As a sober person, much of my time is devoted to coffee and cigarettes, preferably at the same time.  It's really the "in" thing for alcoholics in recovery.

2. Eat sushi

It's amazing how enjoyable food can be when you're not hungover. And it's part of HALT (AA's motto for never let yourself get too Hungry, Angry, Lonely, Tired). Sushi is pertinent to my sobriety.

3. Watch as much instant Netflix as possible

Bones is my current Netflix obsession. Everyone needs a little recreation time with cheap entertainment.

4. Hang out with real people

It's nice to be surrounded with people doing good things. Our main hangout priority never has to revolve around how/when we will be getting messed up. We just like to be around each other, when before sobriety, it was all about what we could get from each other.

5. Go bowling

This is something I havent done enough. I have presently decided that I will force people with cigarettes and coffee to go bowling with me. (I can hear the alcoholics running.)

6. Go to meetings

You might be asking..."Fun?"  I say..."HELLS YES." There is nothing more fun than a huge group of recovering alcoholics gathered together. It is one of the only places where I can laugh until I cry, and, at the same time, feel completely understood.

7. Hit some funky beats

Now that I'm sober, I generally make it to church every Sunday where I play the drums for the morning services. I'm actually a dependable person now to be able to do this. A couple of weeks ago I got the opportunity to play the congas at a gig with a friend to support a GOOD cause...even if it did mean sending my friend to a whole different continent where we cant smoke cigarettes and drink coffee together.

8. Going to the movies

It's what normal people do! And I like it! Before I got sober, I hadn't gone to the theatre since 1989!

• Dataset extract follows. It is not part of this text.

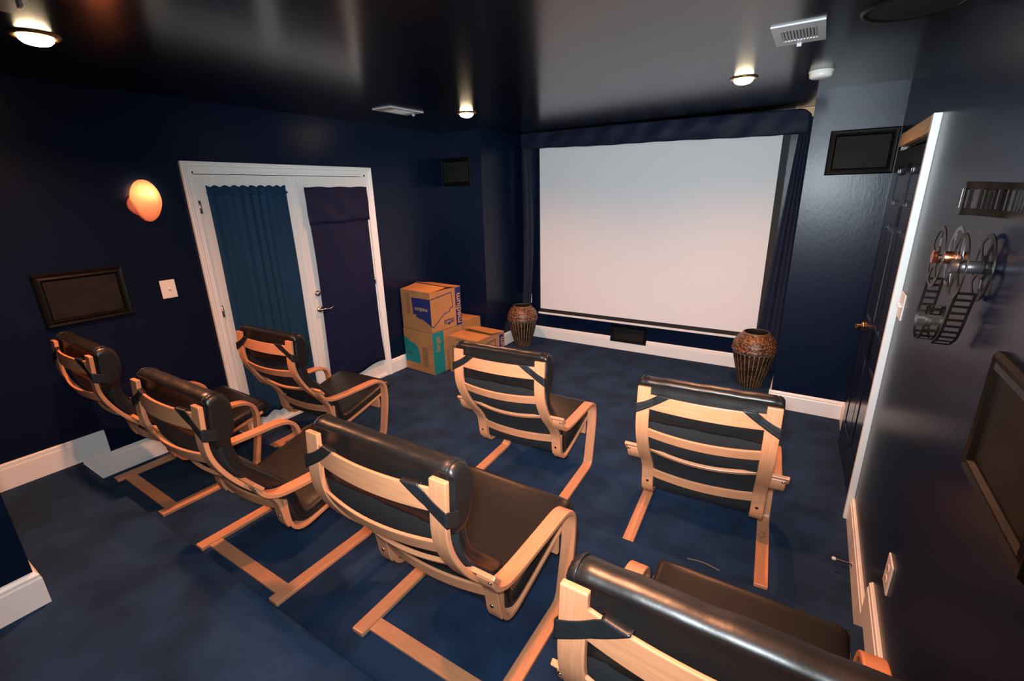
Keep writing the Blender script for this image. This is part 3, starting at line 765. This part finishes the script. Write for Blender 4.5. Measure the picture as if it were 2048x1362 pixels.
# ------------------------------------------------------------------ vases
def make_vase(name, label):
    t = thing(name, label, 'vase'); t['group'] = 'ribbed floor vases'
    NR = 28; seg = NR*10; bm = new_bm()
    prof = [(.088, 0), (.092, .006), (.110, .08), (.135, .17), (.157, .26), (.175, .338), (.180, .350)]
    rings = []
    for r, h in prof:
        rg = []
        for k in range(seg):
            ph = k % 10; rib = .005 if ph in (0, 1, 9) else (.0 if ph in (2, 8) else -.001)
            rg.append(bm.verts.new(((r+rib)*math.cos(2*PI*k/seg), (r+rib)*math.sin(2*PI*k/seg), h)))
        rings.append(rg)
    for i in range(len(prof)-1):
        for k in range(seg):
            f = bm.faces.new((rings[i][k], rings[i][(k+1) % seg], rings[i+1][(k+1) % seg], rings[i+1][k])); f.material_index = 1 if (k % 10) in (0, 9) else 0; f.smooth = False
    bm.faces.new(rings[0][::-1])
    # scallop arches joining the ribs
    for q in range(NR):
        pts = []
        for k in range(9):
            a = 2*PI*(q+k/8)/NR; z = .322+.020*math.sin(PI*k/8); r = .1735+(z-.322)*.25; pts.append(Vector((r*math.cos(a), r*math.sin(a), z)))
        tube(bm, pts, .0028, 5, mi=1)
    obj('ribbed_body', bm, [VASE_B, VASE_R], t)
    bm = new_bm(); lathe(bm, [(.178, .344), (.189, .350), (.192, .359), (.188, .367), (.184, .371), (.186, .385), (.180, .415), (.165, .448), (.145, .474), (.126, .491), (.112, .501)], 64, caps=False)
    obj('carved_shoulder', bm, VASE_T, t)
    bm = new_bm(); lathe(bm, [(.114, .500), (.112, .512), (.104, .516), (.100, .513)], 48, caps=False)
    obj('neck_rim', bm, [VASE_RIM], t, smooth=True)
    bm = new_bm(); lathe(bm, [(.100, .513), (.098, .500), (.11, .47), (.14, .42), (.14, .36), (.10, .2), (.05, .12), (.001, .12)], 48, caps=False)
    obj('dark_interior', bm, DARK, t)
    return t
v1 = make_vase('floor_vase', 'ribbed dark vase with carved copper shoulder, the one by the boxes on the left')
v1.location = (-2.945, 4.84, 0); v1.scale = (1.02,)*3
v2 = dup(v1, (-.335, 4.81, 0), .13, 'ribbed dark vase with carved copper shoulder standing by the right column'); v2.scale = (1.05, 1.05, 1.06)

# ------------------------------------------------------------------ cardboard boxes
def card_box(label, loc, rz, w_, d_, h_, flap=.012, flaps='x', open_=.0):
    """local origin at front (-y) right (+x) bottom corner... box spans x -w..0, y 0..d"""
    t = thing('moving_box', label, 'box', loc, rz)
    t['group'] = 'cardboard moving boxes'
    boxo('box_body', CARD, t, -w_, 0, 0, d_, 0, h_, bevel=.002)
    return t
def flaps(t, w_, d_, h_, lift1, lift2):
    for s, lift in ((0, lift1), (1, lift2)):
        bm = new_bm()
        y0, y1 = (0.0, d_*.49) if s == 0 else (d_, d_*.51)
        n = 6; A = []; B = []
        for k in range(n+1):
            u = k/n; y = y0+(y1-y0)*u; z = h_+.001+lift*u*u*.6+lift*u*.4
            for L_, dz in ((A, 0), (B, .0035)): L_.append([bm.verts.new((x, y, z+dz+(.4*lift*u if x < -w_/2 else 0))) for x in (-w_-.001, 0.001)])
        for L_ in (A, B):
            for k in range(n): bm.faces.new((L_[k][0], L_[k][1], L_[k+1][1], L_[k+1][0]))
        for k in range(n):
            for q in (0, 1): bm.faces.new((A[k][q], A[k+1][q], B[k+1][q], B[k][q]))
        for k in (0, n): bm.faces.new((A[k][0], A[k][1], B[k][1], B[k][0]))
        obj('flap', bm, CARD, t)
def decal(name, t, m, face, rects=None, poly=None, d=.0008):
    """face 'front' (y=0, coords x,z) or 'side' (x=0, coords y,z)"""
    bm = new_bm(); e = .0015
    if poly is not None: rects = None
    for pl in (poly or []):
        prism(bm, pl, 'Y' if face == 'front' else 'X', -e if face == 'front' else .0, 0.0 if face == 'front' else e)
    for a, b, c, d_ in (rects or []):
        if face == 'front': box(bm, a, b, -e, 0, c, d_)
        else: box(bm, 0, e, a, b, c, d_)
    return obj(name, bm, m, t)
def outline(pts, wd):
    out = []
    for i in range(len(pts)-1):
        a = Vector((*pts[i], 0)); b = Vector((*pts[i+1], 0)); d = (b-a).normalized(); n = Vector((-d.y, d.x, 0))*wd/2; a = a-d*wd/2; b = b+d*wd/2
        out.append([(a+n)[:2], (a-n)[:2], (b-n)[:2], (b+n)[:2]])
    return out
EF = .0022
def front_text(t, s, size, m, x, z, rot=0, bold=.0, sx=1):   # on y=0 face, facing -y
    return text_obj('lettering', s, size, m, t, Matrix.Translation((x, -EF, z)) @ Matrix.Rotation(PI/2, 4, 'X') @ Matrix.Rotation(rot, 4, 'Z'), bold, sx)
def side_text(t, s, size, m, y, z, rot=0, bold=.0, sx=1):    # on x=0 face, facing +x
    return text_obj('lettering', s, size, m, t, Matrix.Translation((EF, y, z)) @ Matrix.Rotation(PI/2, 4, 'Z') @ Matrix.Rotation(PI/2, 4, 'X') @ Matrix.Rotation(rot, 4, 'Z'), bold, sx)
BW, BD, BHt = .455, .455, .468
# lower teal box
b1 = card_box('lower cardboard box with teal print under the stacked one in the corner', (-3.245, 3.500, 0), math.radians(-5), BW, BD, BHt)
decal('teal_print', b1, INKT, 'front', poly=[[(-BW+.003, .09), (-.215, .09), (-.215, .22), (-.235, .28), (-.28, .315), (-.36, .33), (-.40, .36), (-BW+.003, .375)]])
decal('teal_band', b1, INKT, 'side', rects=[(.002, .165, .004, .464)])
decal('text_lines', b1, INKD, 'front', rects=[(-.165, -.085, .075+.021*k, .082+.021*k) for k in range(11)])
front_text(b1, 'large', .05, INKD, -.37, .20); side_text(b1, 'large', .085, INKBR, .075, .33, PI/2, .001)
# upper box, upside down
h2 = .425
b2 = card_box('upper cardboard box with dark blue medium print, on top of the teal box', (-3.240, 3.505, BHt+.004), math.radians(-5), BW, BD, h2)
flaps(b2, BW, BD, h2, .022, .030)
decal('blue_print', b2, INKB, 'front', poly=[[(-.285, .355), (0, .355), (0, .065), (-.07, .10), (-.13, .13), (-.19, .135), (-.23, .15), (-.23, .175), (-.275, .175)]])
decal('blue_outline', b2, INKB, 'side', poly=outline([(0, .355), (.31, .385), (.325, .22), (.285, .215), (.275, .185), (.19, .17), (.03, .06), (0, .065)], .008))
decal('blue_band', b2, INKB, 'side', rects=[(.368, .452, .003, .422)])
decal('logo_outline', b2, INKB, 'side', poly=[[(.185, .100), (.325, .100), (.325, .058), (.275, .052), (.255, .034), (.235, .052), (.185, .058)]])
side_text(b2, "LOWE'S", .042, INKL, .255, .079, PI, .0006, .80)
side_text(b2, 'medium', .105, INKL, .408, .19, PI/2, .0015)
front_text(b2, 'medium', .062, INKL, -.145, .235, PI, .001)
decal('text_lines', b2, INKD, 'front', rects=[(-.375, -.315, .17+.018*k, .175+.018*k) for k in range(13)])
# front right box
h3 = .405
b3 = card_box('cardboard box with slightly open flaps, front right of the box pile', (-2.775, 3.655, 0), math.radians(-4), .405, .46, h3)
flaps(b3, .405, .46, h3, .004, .028)
decal('blue_outline', b3, INKB, 'side', poly=outline([(.02, .33), (.30, .355), (.31, .16)], .008))
decal('blue_band', b3, INKB, 'side', rects=[(.37, .445, .003, .385)])
side_text(b3, 'medium', .095, INKL, .41, .20, PI/2, .0015)
decal('text_lines', b3, INKD, 'front', rects=[(-.36, -.29, .06+.021*k, .066+.021*k) for k in range(13)] + [(-.30, -.15, .378, .385)])
decal('blue_print', b3, INKB, 'front', rects=[(-.26, -.02, .04, .325)])
# rear box
b4 = card_box('plain cardboard box half hidden behind the stack against the narrow wall', (-3.19, 4.13, 0), 0, .38, .235, .47)
b4.location = (-3.215, 4.085, 0)
flaps(b4, .38, .235, .47, .003, .004)

# ------------------------------------------------------------------ door stop, cord
t = thing('door_stop', 'thin metal door stop with white tip on the right baseboard', 'door stop', (XR-BT, 2.47, .055))
bm = new_bm(); lathe(bm, [(.012, 0), (.012, -.004), (.0045, -.006), (.0045, -.070)], 14, axis='X', caps=True); obj('rod', bm, NICKEL, t)
bm = new_bm(); lathe(bm, [(.0075, -.068), (.0085, -.072), (.0085, -.082), (.003, -.085)], 14, axis='X', caps=True); obj('rubber_tip', bm, PLASTIC, t)
bm = new_bm(); pts = [Vector((-.325+.006*k, 2.155+.012*math.sin(k*.13)+.0022*math.sin(k*2.6), .004)) for k in range(27)]
tube(bm, pts, .0028, 6)
tag(obj('frayed_thread', bm, CORDM), 'short frayed tan thread lying on the carpet beyond the nearest recliner', 'thread')

# ------------------------------------------------------------------ film reel wall art on the right wall
def flange(bm, x, y, z, R_, spokes, rot, th_=.003, wide=.16):
    n = 40
    def ann(r0, r1):
        rr = []
        for xx in (x-th_/2, x+th_/2):
            for r in (r0, r1): rr.append([bm.verts.new((xx, y+r*math.cos(2*PI*k/n), z+r*math.sin(2*PI*k/n))) for k in range(n)])
        for k in range(n):
            k2 = (k+1) % n
            for a, b in ((0, 1), (1, 3), (3, 2), (2, 0)): bm.faces.new((rr[a][k], rr[a][k2], rr[b][k2], rr[b][k]))
    ann(R_*.86, R_); ann(R_*.18, R_*.36)
    for s in range(spokes):
        a = rot+2*PI*s/spokes; w0 = wide
        p = [(R_*.34, -w0*.9), (R_*.34, w0*.9), (R_*.62, w0*.45), (R_*.87, w0*.75), (R_*.87, -w0*.75), (R_*.62, -w0*.45)]
        prism(bm, [(y+r*math.cos(a+q), z+r*math.sin(a+q)) for r, q in p], 'X', x-th_/2, x+th_/2)
def ribbon(bm, path, W, width, bars, thick=.0016, rail=.010, sprocket=False):
    W = Vector(W).normalized()
    for s in (-1, 1):
        sweep(bm, [p+W*s*(width/2-rail/2) for p in path], W, rail, thick)
    L = [0]
    for i in range(1, len(path)): L.append(L[-1]+(path[i]-path[i-1]).length)
    nb = int(L[-1]/bars)
    for b in range(nb+1):
        s0 = b*L[-1]/nb; i = max(0, min(len(path)-2, next((k for k in range(len(L)-1) if L[k+1] >= s0-1e-9), len(path)-2)))
        t_ = (path[i+1]-path[i]).normalized(); p = path[i]+t_*(s0-L[i])
        sweep(bm, [p-t_*.004, p+t_*.004], W, width-rail, thick*.9)
t = thing('film_reel_sculpture', 'metal wall sculpture of two film reels and curling film on the right wall', 'wall art', (XR, 0, 0))
RY, RZ = 1.80, 1.650
bm = new_bm(); flange(bm, -.098, RY, RZ, .088, 5, .3); obj('reel_flange', bm, REELM, t)
bm = new_bm(); flange(bm, -.060, RY, RZ, .088, 5, .9); obj('reel_flange', bm, REELS, t)
bm = new_bm(); tube(bm, [Vector((-.108, RY, RZ)), Vector((-.035, RY, RZ))], .018, 20); obj('reel_hub', bm, COPPER, t)
RY2, RZ2 = 1.735, 1.640
bm = new_bm(); flange(bm, -.062, RY2-.01, RZ2-.005, .090, 5, .1); obj('reel_flange', bm, REELM, t)
bm = new_bm(); flange(bm, -.012, RY2-.01, RZ2-.005, .090, 5, .7); obj('reel_flange', bm, REELM, t)
bm = new_bm(); tube(bm, [Vector((-.078, RY2-.01, RZ2-.005)), Vector((-.001, RY2-.01, RZ2-.005))], .017, 20); obj('reel_hub', bm, REELS, t)
pa = catmull([(-.078, RY+.055, RZ-.07), (-.078, RY+.075, RZ-.13), (-.08, RY+.085, RZ-.19), (-.08, RY+.065, RZ-.235), (-.08, RY+.02, RZ-.25), (-.078, RY-.02, RZ-.225), (-.075, RY-.03, RZ-.18), (-.07, RY-.005, RZ-.145), (-.066, RY+.035, RZ-.15), (-.064, RY+.055, RZ-.18)], 7)
bm = new_bm(); ribbon(bm, pa, (1, 0, 0), .040, .022, rail=.007); obj('film_strip', bm, REELM, t)
pa = catmull([(-.04, RY2-.055, RZ2-.07), (-.04, RY2-.03, RZ2-.12), (-.04, RY2-.01, RZ2-.17), (-.04, RY2+.02, RZ2-.215), (-.045, RY2+.05, RZ2-.24)], 7)
bm = new_bm(); ribbon(bm, pa, (1, 0, 0), .045, .022, rail=.007); obj('film_strip', bm, REELM, t)
t = thing('film_strip_sculpture', 'dark metal film strip curling off the right wall above the reels', 'wall art', (XR, 0, 0))
pa = catmull([(-.015, 1.70, 1.81), (-.045, 1.74, 1.81), (-.085, 1.735, 1.812), (-.092, 1.69, 1.815), (-.060, 1.655, 1.813), (-.025, 1.60, 1.81), (-.018, 1.50, 1.81), (-.022, 1.38, 1.81), (-.030, 1.25, 1.81)], 8)
bm = new_bm(); ribbon(bm, pa, (0, 0, 1), .082, .022, rail=.017); obj('film_band', bm, REELM, t)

9. Dancing sober at AA parties

Two of the funnest nights in sobriety were at the 80's Prom for young people in AA and Ashley and Kyla's going away party.  I mean...there's not near as many obnoxious people OR accidents when you sober dance with sober people. 

10 And Most Importantly. Hang out with my niece and nephew

I got lucky enough to have the coolest babes on the planet be related to me...and I get to be sober for their lives. They make everything worthwhile. I can't imagine not knowing them, yet I spent most of my life trying to die. This is God showing me why He wouldn't allow for that to happen.                  

Four months ago today, with the help of God, my sponsor, and a really good sober friend, I decided I had enough...AGAIN.  I admitted to Drug Court that I was getting loaded, and requested more extensive help with rehab.  I spent my weekend in jail as my sanction in Drug Court for relapsing, and within the month I was in Rayville, LA experiencing a whole new side of recovery I never knew. Rayville Recovery.  It is definitely an experience that I will always cherish and remember...no matter the huge amounts of craziness that happened.  I wanted to go to rehab to get in a safe environment away from temptations.  I just needed to easily get 30 days sober under my belt while learning about myself and recovery. Well, temptations are everywhere.  There were drugs circulating in there the first couple weeks of my stay. There were a lot of trying times. But God pulled me through.  I had a prophet as a counselor.  Ms. Betty is one of the most beautiful women (inside and out) that I have ever met.  She taught me how to understand myself, how to be sober, how to communicate, etc. But most of all, she taught me how to be a woman and how to love myself.  Miracles started happening as soon as I got into rehab and really gave up trying to control my life.  Doors opened up at Centenary...more doors than I initially expected. God showed me who my real friends were.

This might sound weird...but don't get it twisted.  I'm actually GLAD that I relapsed. Yeah...I said it.  No, I'm not glad that I got to experience more hangovers and impulsive using.  I am glad that I got to see how quickly I started to hate my life again once I started using.  I also wouldn't have the recovery I have now if it wasn't for that relapse. I was able to be broken down and built back up even stronger than before. I would not know the things I do now about myself and recovery if it wasnt for the struggles.  God can really make some good things happen out of the shittiest situations if you just let Him.  He can make the ruins of this world be something beautiful. Today, life is good. That doesn't mean it's always easy and amazing. But it is good. And, today, I embrace my struggles, because it is only in struggling that I get to persevere, and it is only in persevering that I get to live, and it is only in living that I get to love.  So...with that said...this has been the best four months of my entire 26 years on this planet. I will do the next right thing. One day at a time.  

Saturday, October 23, 2010

No longer a Blogger Virgin.

Well, out of all the things I've tried in my life, blogging has never been one until now. I plan on keeping this blog as raw and honest as I possibly can (except when to do so would injure others). My main goal in life now is to stay on this path of recovery one day at a time. I can tell you now that I definitely will not be posting updates on a daily basis...but that's not why I wanted to start this whole thing anyway. I want to share my experiences, strengths, and hopes...because that's how I got here in the first place. I didn't know a life like this could ever be possible for me. Hopefully some of you can get something out of this as well...at least perhaps some entertainment. Welcome to the life of a clean and (sometimes) serene convict in her 20's. AND GOING STRONG!